Navigating Relationship Challenges: Dealing with Insecurity and Difficult Experiences
QuestionThank you for taking the time to read this message: I have been married for 9 years, and it has had its ups and downs. I have gone through 2 abortions with my wife, 1 I did not know about, and I have gone through lots of doubts. We were in the 2nd Persian Gulf War 2003, and she met a friend that I knew. They became close friends to where she would talk to him about anything and go see him sometimes at night and talk in his tent filled with other men. He has a girlfriend that did not know my-wife was his friend, but he said he never had intentions of sleeping with my wife and asked if we had a open relationship. I have doubted her love since that and the abortions.

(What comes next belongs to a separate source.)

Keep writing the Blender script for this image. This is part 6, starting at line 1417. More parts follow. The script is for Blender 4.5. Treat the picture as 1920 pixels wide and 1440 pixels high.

He is married now, and my wife is in the desert still working as a government employer. We hardly talk and I do most of the calling with fear of asking questions of love. She recently bought some nice clothing and lingerie that I thought was strange living in Kuwait (even though she lives in lovely apartment). I have constantly asked questions of who are you seeing? Are you cheating on me? Do you still love me which she always says yes i love you. The thought of that guy hunts me at nights and I find it so hard to sleep without wanting to call and see if she still loves me. I do not know if anything happened since she continues saying nothing did. She says she has never cheated on me but i know that the 1st time in 1998 she was giving money to a friend, then the abortion, always saying how good he looked. Now I sit here writing you for an answer as if I am paranoid, insecure, jealous,or know something is not right. Yet those happened in my past I know the cheating signs of man, trust me I did it too due to lack of sex during out 9 years together but no excuse for my sins. So sometimes i think that because I did it in my past to my ex and her that I am getting what I deserve, or the devil is playing with my mind deeply. Thanks for taking the time to read this and I do hope to hear your answer.
V/R
Henry
AnswerHi Henry~
What is it that you want out of this marriage? She's taken advantage of you for long enough. As long as you allow her to treat you like this, then she will do it. She will continue to lie to you, cheat on you, talk to other men, etc and do whatever else she's doing that you don't know about. A person can only take so much of something before they break. The question here is when is your breaking point? How much longer are you going to take this before you finally say, NO MORE?! And that you deserve better treatment than what she's currently capable of giving you. She tells you what you want to hear. Do you really think she's going to tell you if she's seeing other men, or if she's cheating on you and whatever else she's doing at any given moment. Of course she's not going to tell you what's really going on. So therefore you have some tough decisions to make. Do you move on with your life w/o her in it and decide that you deserve better than what she's giving you. And stop holding out hope that she'll stop talking to these other men, etc. Or do you continue to put up with it and to endure all the heartache she's giving you. You can't control how she acts, but you do control how you react to her (and others). It doesn't have to be this way unless you want it to be. Choices have to be made and changes have to be made, or you're right back in the boat that you were before and life will continue to be miserable for you. The choice is yours and it's one that only you can make.